You can't do it safely while the partition is mounted, meaning you need to boot some other partition and do it from there.
gparted is a nice, easy GUI for this purpose.  In our deleted comment exchange you mentioned it would not start because of "can't access display" -- this implies you aren't in X; since it is a GUI it won't work without that.
Of course, if you don't have another partition to use, you'll need a live CD or something -- I think they usually come with gparted. Your best bet is probably the actual gparted live CD, which looks to have a reasonably recent latest stable version (and will fit on a CD, which is nice since the "live CD" is rapidly becoming the "live DVD").
I've never had gparted cause a problem but of course do back your important tish up first.

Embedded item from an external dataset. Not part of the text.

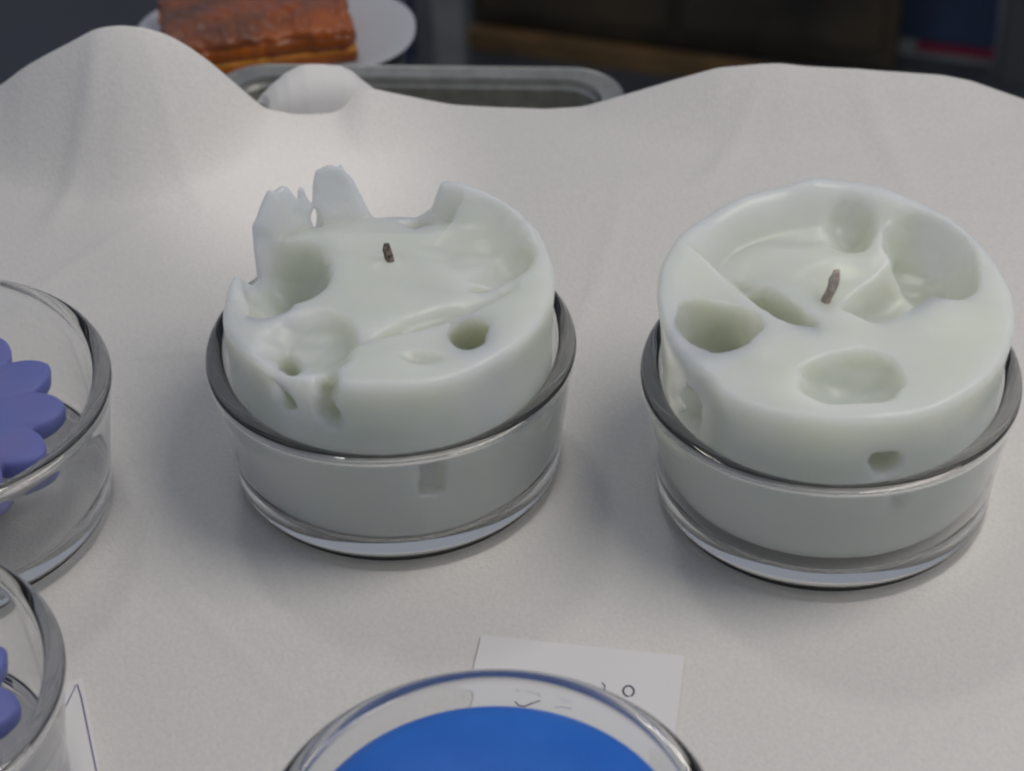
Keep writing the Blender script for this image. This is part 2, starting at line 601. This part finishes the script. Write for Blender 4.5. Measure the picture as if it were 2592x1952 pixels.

 All that said, a quote from from man resize2fs may be of interest:
The resize2fs program will resize ext2, ext3, or ext4 file systems. It can be used to enlarge or shrink an unmounted file system located on device. If the file system is mounted, it can be used to expand the size of the mounted file system, assuming the kernel and the file system supports on-line resizing. (Modern Linux 2.6 kernels will support on-line resize for file systems mounted using ext3 and ext4; ext3 file systems will require the use of file systems with the resize_inode feature enabled.)
Keep in mind though, this is about filesystem expansion which is a distinct operation from partition expansion (which must be done before filesystem expansion). So, if you can get whatever tool to expand the partition while it is mounted, being sure to keep the exact same starting block, you could expand the rootfs in place.